A savoir s’il est possible d’avancer que le boycott marocain fait actuellement fuir les investisseurs étrangers, ces deux derniers s’accordent à dire qu’il est « encore trop tôt pour l’affirmer ». Dans le cas où le mouvement continuerait et impacterait d’autres secteurs de l’écosystème marocain, le président de Tjiara 2020 craint que le « Maroc perde beaucoup d’investissements directs étrangers (IDE). Ce qui, économiquement, ferait très mal à l’image du pays ». Et d’ajouter : « Il n’y a pas que le Maroc pour venir faire affaire ! Il faut que les gens relativisent : 30 millions de consommateurs, ce n’est pas énorme.

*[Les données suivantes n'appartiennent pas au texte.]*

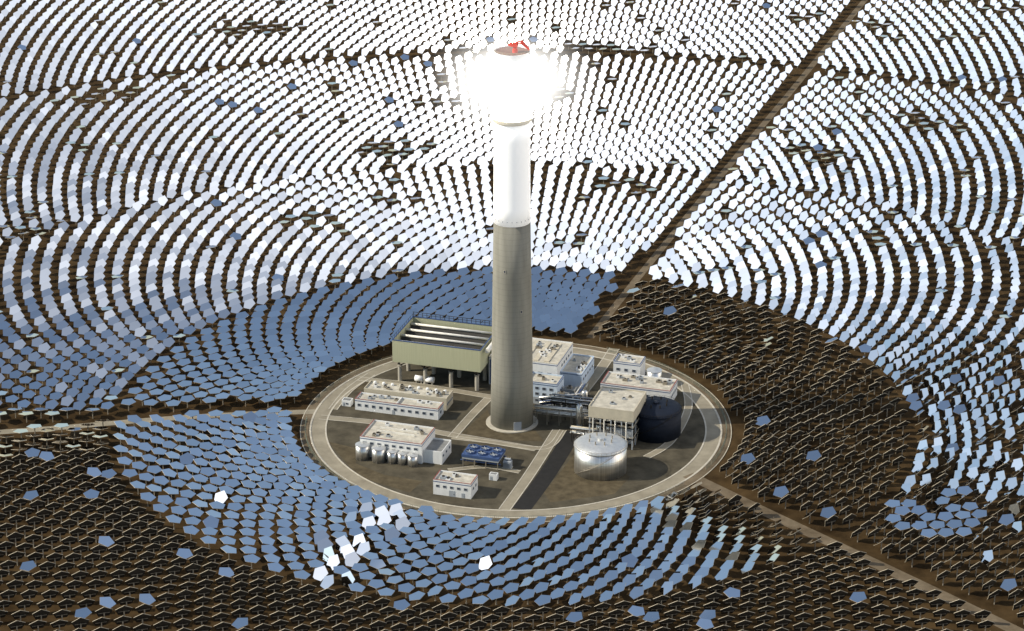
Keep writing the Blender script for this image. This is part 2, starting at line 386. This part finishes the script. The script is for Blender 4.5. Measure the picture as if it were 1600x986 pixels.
# workshop pair
t = thing('workshop', 'long low white building with windows between the condenser and the left junction', 'building', g(555, 640), ROT)
block(t, 0, 46, 0, 9, 0, 5.4); roof_clutter(t, 2, 44, 1.5, 8, 5.4, 8, 9)
for k in range(11): window(t, 'f', 1.5+k*4.0, 2.4, 2, 1.6, 46, 9)
door(t, 20.6, 1.4, 2.6); window(t, 'r', 3.5, 2.4, 2, 1.6, 46, 9)
MB().box(22.8, 23.2, .4, 8.6, 5.55, 6.6).build('roof_divider', WALL, t)
t = thing('substation_building', 'long low building with crowded beige roof just behind the white workshop', 'building', g(569, 626), ROT)
block(t, 0, 46, 0, 11, 0, 6.4, TANW, ROOF, None, None); roof_clutter(t, 2, 44, 1.5, 9.5, 6.4, 16, 11)
for k in range(5): window(t, 'r', 1+k*2, 3, 1.2, 1.4, 46, 11)
for k in range(9):
    MB().lathe([(.9, 6.52), (.9, 7.4), (.5, 7.8)], 12, 3+k*4.9, 9.2).build('roof_vent', WALL, t)
t = thing('kiosk', 'tiny white kiosk at the left edge of the yard beside the workshop', 'kiosk', g(534, 634), ROT)
block(t, 0, 5, 0, 4, 0, 3, WALL, ROOFG, None, None, pl=.3); door(t, .6, 1.1, 2.2); window(t, 'f', 2.4, 1.2, 1.4, 1, 5, 4)
# turbine hall
t = thing('turbine_hall', 'tall white hall with pale roof directly behind the tower', 'building', g(764, 600), ROT)
block(t, 0, 38, 0, 31, 0, 15.5, cope=TANW); roof_clutter(t, 18, 36, 4, 28, 15.5, 10, 21)
block(t, 38.02, 50, 6, 31, 0, 9, WALLB, ROOF, None, BLUE, 'wing_wall'); roof_clutter(t, 39.5, 49, 9, 29, 9, 6, 23)
for k in range(7):
    for z in (4, 9.5): window(t, 'f', 2+k*5.1, z, 2.6, 1.6, 38, 31)
for k in range(5): window(t, 'r', 8.4+k*4.4, 5, 2.4, 1.5, 50, 31)
for k in range(5): window(t, 'r', 8.4+k*4.4, 11.5, 2.4, 1.5, 38, 31)
b = MB()
for k in range(2): b.box(-.06, 0, 4+k*14, 9+k*14, .2, 14.6)
b.box(.4, 1.6, -.05, 0, .2, 14.6); b.box(3.2, 4.0, -.05, 0, .2, 14.6); b.build('blue_panel', BLUE, t)
for k in range(4): MB().box(12+k*6, 14.5+k*6, 3, 28, 15.63, 16.1).build('roof_light', TANW, t)
t = thing('control_block', 'bluish white cube shaped block with blue bands against the right of the tower', 'building', g(822, 629), ROT)
block(t, 0, 17, 0, 13, 0, 11.5, WALLB, ROOF, BLUE, BLUE)
MB().box(-.04, 17.04, -.04, 13.04, 0, 4).build('grey_base', GREY, t)
for k in range(4):
    for z in (1.6, 5.4, 8.6): window(t, 'f', 1.2+k*3.9, z, 2.2, 1.6, 17, 13)
for k in range(3): window(t, 'r', 1.6+k*3.8, 6, 2.2, 1.8, 17, 13)
roof_clutter(t, 2, 15, 2, 11, 11.5, 4, 31)
# steam generator building
t = thing('steam_generator_building', 'tall open steel frame building with flat beige roof behind the silver tank', 'building', g(921, 694), ROT)
SL_, SD_, SH_ = 22.5, 25, 21.5
b = MB()
xs = [0, 5.6, 11.2, 16.8, 22.5]; ys = [0, 6.2, 12.5, 18.7, 25]
for x in xs:
    for y in ys: MB().box(x-.3, x+.3, y-.3, y+.3, 0, SH_-5).build('column', GREY, t)
for lv in (5.5, 11.5):
    MB().box(-.5, SL_+.5, -.5, SD_+.5, lv, lv+.35).build('floor_deck', ASPHD, t)
for lv in (6.9, 12.9):
    for p, q in (((-.5, -.5), (SL_+.5, -.5)), ((SL_+.5, -.5), (SL_+.5, SD_+.5)), ((-.5, -.5), (-.5, SD_+.5))):
        b.beam((*p, lv), (*q, lv), .08, 4); b.beam((*p, lv-.5), (*q, lv-.5), .06, 4)
b.build('hand_rail', TANW, t)
b = MB()
for i in range(4):
    b.beam((xs[i], -.1, 0), (xs[i+1], -.1, 5.5), .14, 4); b.beam((xs[i], -.1, 11.5), (xs[i+1], -.1, 5.9), .14, 4)
    b.beam((SL_+.1, ys[i], 0), (SL_+.1, ys[i+1], 5.5), .14, 4); b.beam((SL_+.1, ys[i], 11.5), (SL_+.1, ys[i+1], 5.9), .14, 4)
b.build('brace', GALV, t)
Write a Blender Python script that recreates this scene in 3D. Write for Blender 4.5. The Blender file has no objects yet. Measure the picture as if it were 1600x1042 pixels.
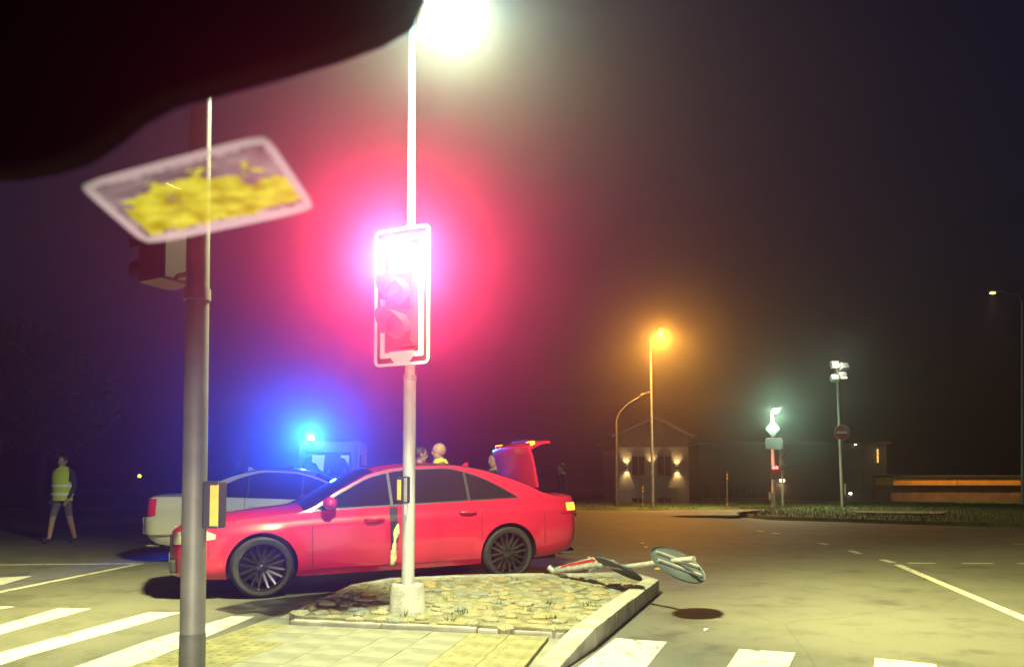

Les opérateurs iront tout simplement voir ailleurs…».

Effet domino

A l’image des trois entreprises visées par le boycott, ce sont surtout, selon nos interlocuteurs, les sociétés « buisiness to consumer » (B2C) qui seraient en ligne de mire. « Un constructeur automobile, lui, ne va pas être inquiet par cette situation», ajoute Larbi Jaidi.

Si le boycott des produits de Central Danonce, Sidi Ali et Afriquia Gaz commence à susciter la suspicion de la part de groupes étrangers, d’après notre source experte en IDE, et à la vue de ses récentes études de notes de situation, le « réel danger » concerne « le marché national ». La même source craint que le mécontentement des Marocains sur la cherté de la vie ait « un effet moutonnier », à comprendre domino, « et que d’autres entreprises B2C » – dans le secteur agroalimentaire notamment – « soient touchées à leur tour ».  Un scénario qui entraînerait « une décrue importante de l’épargne locale pour l’investissement », pronostique notre interlocuteur.